The Assembly observes that the problem arises chiefly in migrant communities
and primarily affects young women and girls.
3.
It is outraged by the fact that, under the cloak of respect for the culture
and traditions of migrant communities, there are authorities which tolerate
forced marriages and child marriages although they violate the fundamental
rights of each and every victim.
4.
The Assembly defines forced marriage as the union of two persons at least
one of whom has not given their full and free consent to the marriage.
5.
Since it infringes the fundamental human rights of the individual, forced
marriage can in no way be justified.
6.
The Assembly stresses the relevance of United Nations General Assembly
Resolution 843 (IX) of 17 December 1954 declaring certain customs, ancient
laws and practices relating to marriage and the family to be inconsistent
with the principles set forth in the Charter of the United Nations and
in the Universal Declaration of Human Rights.
7.
The Assembly defines child marriage as the union of two persons at least
one of whom is under 18 years of age.
8.
The Assembly deplores the drastic effects of marriage on married children.
Child marriage in itself infringes their rights as children. It is prejudicial
to their physical and psychological welfare. Often
an obstacle to school attendance, child marriages may be prejudicial
to children's access to education and their intellectual and social development,
in that they restrict their horizon to the family circle.
9.
The Assembly is appalled to find that some national legislation permits
the marriage of minors, sometimes in a discriminatory fashion with gender-based
differences in minimum ages.
10.
Such marriages should, in fact, no longer take place in our societies,
which uphold human rights and the rights of the child.
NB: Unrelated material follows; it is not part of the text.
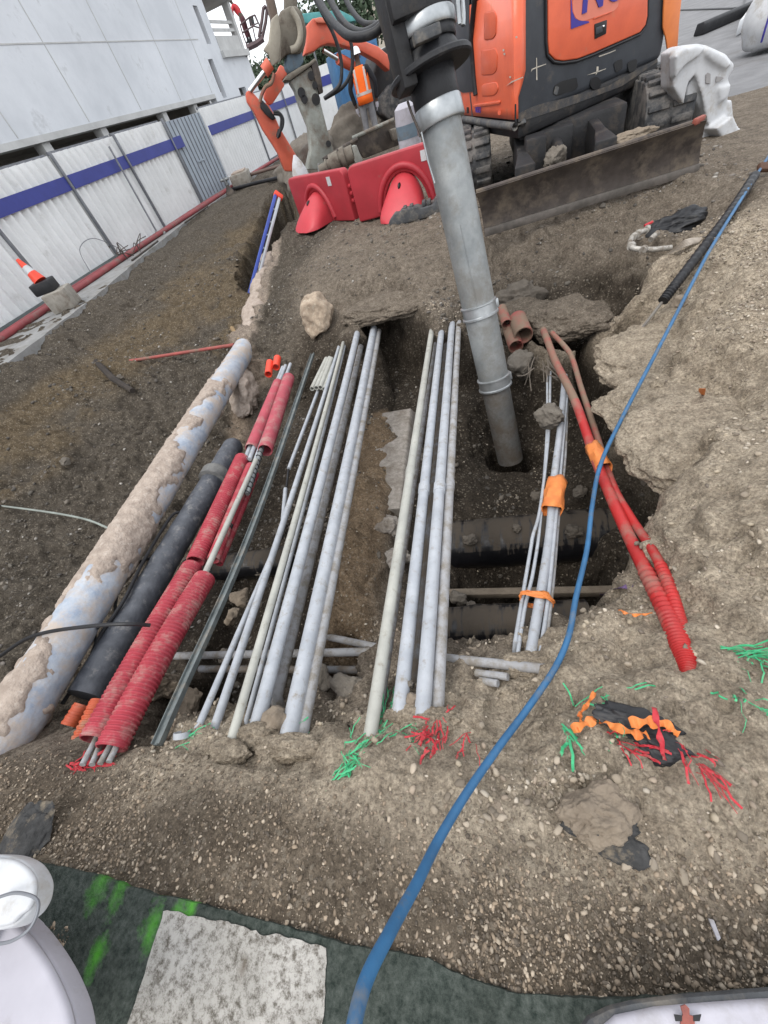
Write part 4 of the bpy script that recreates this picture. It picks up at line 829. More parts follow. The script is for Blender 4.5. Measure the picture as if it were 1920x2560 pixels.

In that respect,
the Assembly concurs with the considerations set out in the 1962 United
Nations Convention on Consent to Marriage, Minimum Age for Marriage and
Registration of Marriages which reaffirms that all States, including
those which have or assume responsibility for the administration of Non-Self-Governing
and Trust Territories until their achievement of independence, should
take all appropriate measures with a view to abolishing such customs,
ancient laws and practices by ensuring, inter alia, complete freedom
in the choice of a spouse, eliminating completely child marriages and
the betrothal of young girls before the age of puberty, establishing
appropriate penalties where necessary and establishing a civil or other
register in which all marriages will be recorded.
11.
The right to marry is recognised in Article 12 of the European Convention
on Human Rights. The Assembly nevertheless recalls the further provision
in this article for the exercise of this right to be governed by national
laws.
12.
It therefore stresses the need to take the requisite legislative measures
to prohibit child marriage by making 18 years the minimum marriageable
age. Thus, persons not having reached this age would not be able to lawfully
contract marriage.
13.
The Assembly therefore recommends that Council of Europe member states
take the following legal measures regulating the right to marry:
13.1.
ratify the 1962 Convention on Consent to Marriage, Minimum Age for Marriage
and Registration of Marriages, if they have not yet done so;
13.2.
ratify the 1979 Convention on the Elimination of All Forms of Discrimination
against Women and the amendment and protocol thereto, if they have not
yet done so;
13.3.
ensure their compliance with Council of Europe Committee of Ministers Recommendation
Rec(2002)5 on the protection of women against violence.
14.
The Assembly urges the national parliaments of the Council of Europe
member states to:
14.1.
renegotiate, discard or denounce any sections of international agreements
and rules of international private law contrary to the fundamental principles
of human rights, particularly as regards personal status;
14.2.
adapt their domestic legislation, if appropriate, so as to:
14.2.1.
fix at or raise to 18 years the minimum statutory age of marriage for
women and men;
14.2.2.
make it compulsory for every marriage to be declared and entered by
the competent authority in an official register;
14.2.3.
institute an interview between the registrar and the bride and groom
prior to the celebration of the marriage and allow a registrar who
has doubts about the free and full consent of either or both parties
to summon either or both of them separately to another meeting;
14.2.4.
refrain from recognising forced marriages and child marriages contracted
abroad except where recognition would be in the victims best
interests with regard to the effects of the marriage, particularly
for the purpose of securing rights which they could not claim otherwise;
14.2.5.
facilitate the annulment of forced marriages and possibly automatically
annul such marriages;
14.2.6.
lay down a maximum period of one year, in so far as practicable, to
investigate and rule on an application for annulment of a forced marriage
or a child marriage;
14.3.
regard coercive sexual relations victims are subjected to within forced
marriages and child marriages as rape;
14.4.
consider the possibility of dealing with acts of forced marriage as an
independent criminal offence, including aiding and abetting the contracting
of such a marriage.
1. Assembly
debate on 5 October 2005 (29th Sitting) (see Doc.
10590, report of the Committee
on Equal Opportunities for Women and Men, rapporteur: Mrs Zapfl-Helbling;
and Doc. 10678,
opinion of the Social, Health and Family Affairs Committee, rapporteur:
Mrs Bargholtz).
Text adopted by the Assembly on 5 October 2005 (29th Sitting).